The combination of (i) an optically active, axially chiral π-electron-deficient tetracationic cyclophane derivative of cyclobis(paraquat-p-phenylene), in which both of the p-phenylene spacers have been replaced by axially-chiral 3,3′-disubstituted binaphthol spacers, and (ii) enantiomeric, π-electron-rich substrates, in which a hydroquinone ring is inserted into the polyether backbone terminated by carboxyl groups and substituted in a C2-symmetric manner by two methyl groups, thus creating two equivalent chiral centers in the substrate, produces in solution 1:1 complexes in which the π-electron-rich substrates are inserted into the π-electron-deficient cavities of the cyclophanes in a pseudorotaxane-like manner.
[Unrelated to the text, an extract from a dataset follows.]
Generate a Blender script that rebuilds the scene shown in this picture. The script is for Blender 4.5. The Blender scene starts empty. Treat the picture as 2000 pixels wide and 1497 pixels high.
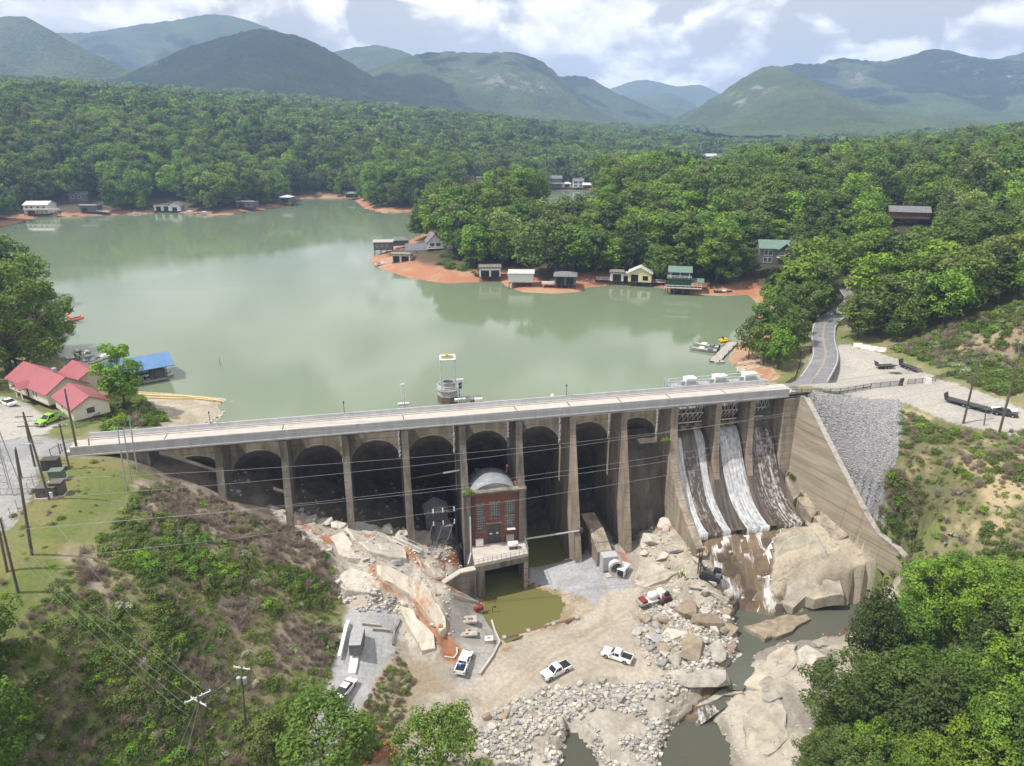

The differences in the free energies of complexation for (RR) and (SS) enantiomers of the π-electron-rich substrates span the range from 0.1 to 0.7 kcal mol-1. Chiral recognition becomes more effective the closer the chiral centers are to the hydroquinone templating unit. CD spectroscopy reveals that the different modes of binding of the enantiomeric substrates by the axially chiral tetracationic cyclophane are not accompanied by drastically different core geometries for the [2]pseudorotaxanes. Thus, the chirality of the complex is governed primarily by the properties of the rigid receptor. The combination of the D2 symmetry of the receptor with the C2 symmetry of the substrates has been found to be particularly effective, considering that the chiral centers on the substrates are located on polyether chains which possess a high degree of conformational freedom.